GIVEN REQUEST: Leave out the pictures and copy everything else below exactly.

DATA EXTRACT:
▬▬▬▬▬▬▬▬▬▬
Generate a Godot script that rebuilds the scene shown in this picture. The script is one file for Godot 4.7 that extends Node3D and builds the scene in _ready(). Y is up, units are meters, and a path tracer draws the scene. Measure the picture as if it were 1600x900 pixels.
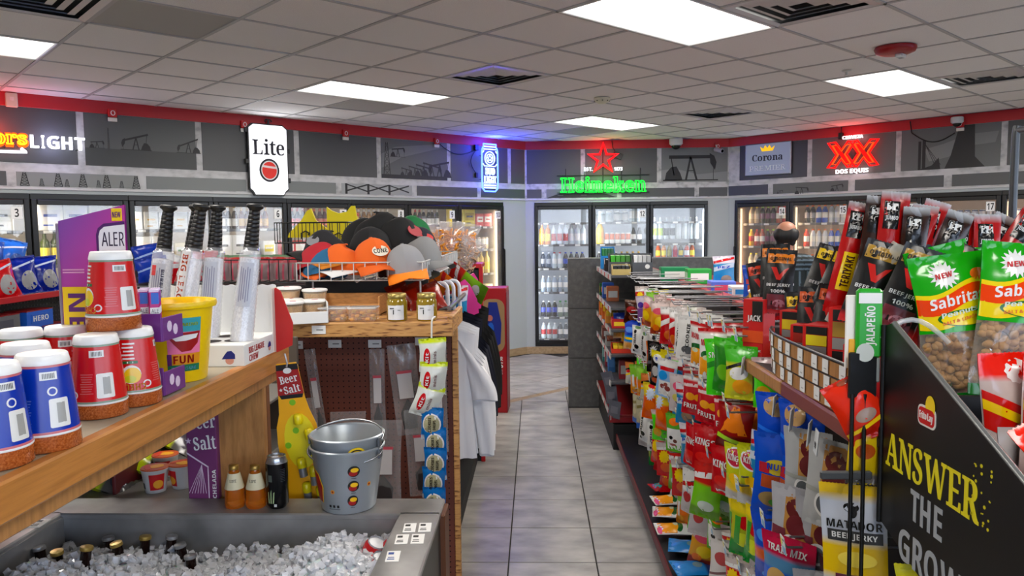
extends Node3D
const EYE := 1.746
const CEIL := 2.893
var rng := RandomNumberGenerator.new()
var mats := {}
var texs := {}
var fonts := {}
var glyphs := {}
var shapes := {}
func _ready():
	rng.seed = 7
	set_camera()
	set_sky_and_lights()
	build_floor()
	build_ceiling()
	build_walls()
	build_coolers()
	build_signs()
	build_fixtures()
	snack_rack()
	left_front()
	jerky_shelf()
	shopper()
func set_camera():
	var c := Camera3D.new()
	c.name = "camera"
	c.position = Vector3(0, EYE, 0)
	c.rotation_order = EULER_ORDER_YXZ
	c.rotation = Vector3(-0.0798, 0.0323, -0.0109)
	c.fov = rad_to_deg(2.0 * atan(450.0 / 1188.0))
	c.near = 0.05
	c.far = 200.0
	add_child(c)
	c.current = true
func set_sky_and_lights():
	var sm := ProceduralSkyMaterial.new()
	sm.sky_top_color = Color(0.42, 0.6, 0.86)
	sm.sky_horizon_color = Color(0.86, 0.9, 0.95)
	sm.ground_horizon_color = Color(0.86, 0.9, 0.95)
	sm.ground_bottom_color = Color(0.5, 0.5, 0.48)
	sm.energy_multiplier = 5.5
	var sky := Sky.new()
	sky.sky_material = sm
	var e := Environment.new()
	e.background_mode = Environment.BG_SKY
	e.sky = sky
	e.tonemap_mode = Environment.TONE_MAPPER_LINEAR
	e.tonemap_exposure = 1.6
	e.sdfgi_enabled = true
	e.ssao_enabled = true
	e.ssil_enabled = true
	var w := WorldEnvironment.new()
	w.name = "environment"
	w.environment = e
	add_child(w)
	var places := [
		[2, -2, "nearest bright ceiling light panel, cut off by the top edge of the picture"],
		[2, 3, "long bright ceiling light panel left of the middle, in front of the dark wall mural"],
		[7, 3, "smallest bright ceiling light panel, beyond the round smoke detector"],
		[7, -2, "bright ceiling light panel under the red fire strobe on the right"],
		[-3, 3, "bright ceiling light panel at the left edge, above the neon lettering"],
		[2, -7, "ceiling light panel over the window side, out of view on the right"],
		[-3, -2, "ceiling light panel over the sales counter behind the viewer"],
		[7, -7, "ceiling light panel over the far right coolers"],
		[-3, -7, "ceiling light panel over the front door"],
		[-8, 3, "ceiling light panel over the far left coolers"],
		[-8, -2, "ceiling light panel over the back left corner"]]
	for p in places:
		light_panel(p[0], p[1], p[2])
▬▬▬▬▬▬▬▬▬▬
WRITTEN REPLY:
Generate a Godot script that rebuilds the scene shown in this picture. The script is one file for Godot 4.7 that extends Node3D and builds the scene in _ready(). Y is up, units are meters, and a path tracer draws the scene. Measure the picture as if it were 1600x900 pixels.
extends Node3D
const EYE := 1.746
const CEIL := 2.893
var rng := RandomNumberGenerator.new()
var mats := {}
var texs := {}
var fonts := {}
var glyphs := {}
var shapes := {}
func _ready():
	rng.seed = 7
	set_camera()
	set_sky_and_lights()
	build_floor()
	build_ceiling()
	build_walls()
	build_coolers()
	build_signs()
	build_fixtures()
	snack_rack()
	left_front()
	jerky_shelf()
	shopper()
func set_camera():
	var c := Camera3D.new()
	c.name = "camera"
	c.position = Vector3(0, EYE, 0)
	c.rotation_order = EULER_ORDER_YXZ
	c.rotation = Vector3(-0.0798, 0.0323, -0.0109)
	c.fov = rad_to_deg(2.0 * atan(450.0 / 1188.0))
	c.near = 0.05
	c.far = 200.0
	add_child(c)
	c.current = true
func set_sky_and_lights():
	var sm := ProceduralSkyMaterial.new()
	sm.sky_top_color = Color(0.42, 0.6, 0.86)
	sm.sky_horizon_color = Color(0.86, 0.9, 0.95)
	sm.ground_horizon_color = Color(0.86, 0.9, 0.95)
	sm.ground_bottom_color = Color(0.5, 0.5, 0.48)
	sm.energy_multiplier = 5.5
	var sky := Sky.new()
	sky.sky_material = sm
	var e := Environment.new()
	e.background_mode = Environment.BG_SKY
	e.sky = sky
	e.tonemap_mode = Environment.TONE_MAPPER_LINEAR
	e.tonemap_exposure = 1.6
	e.sdfgi_enabled = true
	e.ssao_enabled = true
	e.ssil_enabled = true
	var w := WorldEnvironment.new()
	w.name = "environment"
	w.environment = e
	add_child(w)
	var places := [
		[2, -2, "nearest bright ceiling light panel, cut off by the top edge of the picture"],
		[2, 3, "long bright ceiling light panel left of the middle, in front of the dark wall mural"],
		[7, 3, "smallest bright ceiling light panel, beyond the round smoke detector"],
		[7, -2, "bright ceiling light panel under the red fire strobe on the right"],
		[-3, 3, "bright ceiling light panel at the left edge, above the neon lettering"],
		[2, -7, "ceiling light panel over the window side, out of view on the right"],
		[-3, -2, "ceiling light panel over the sales counter behind the viewer"],
		[7, -7, "ceiling light panel over the far right coolers"],
		[-3, -7, "ceiling light panel over the front door"],
		[-8, 3, "ceiling light panel over the far left coolers"],
		[-8, -2, "ceiling light panel over the back left corner"]]
	for p in places:
		light_panel(p[0], p[1], p[2])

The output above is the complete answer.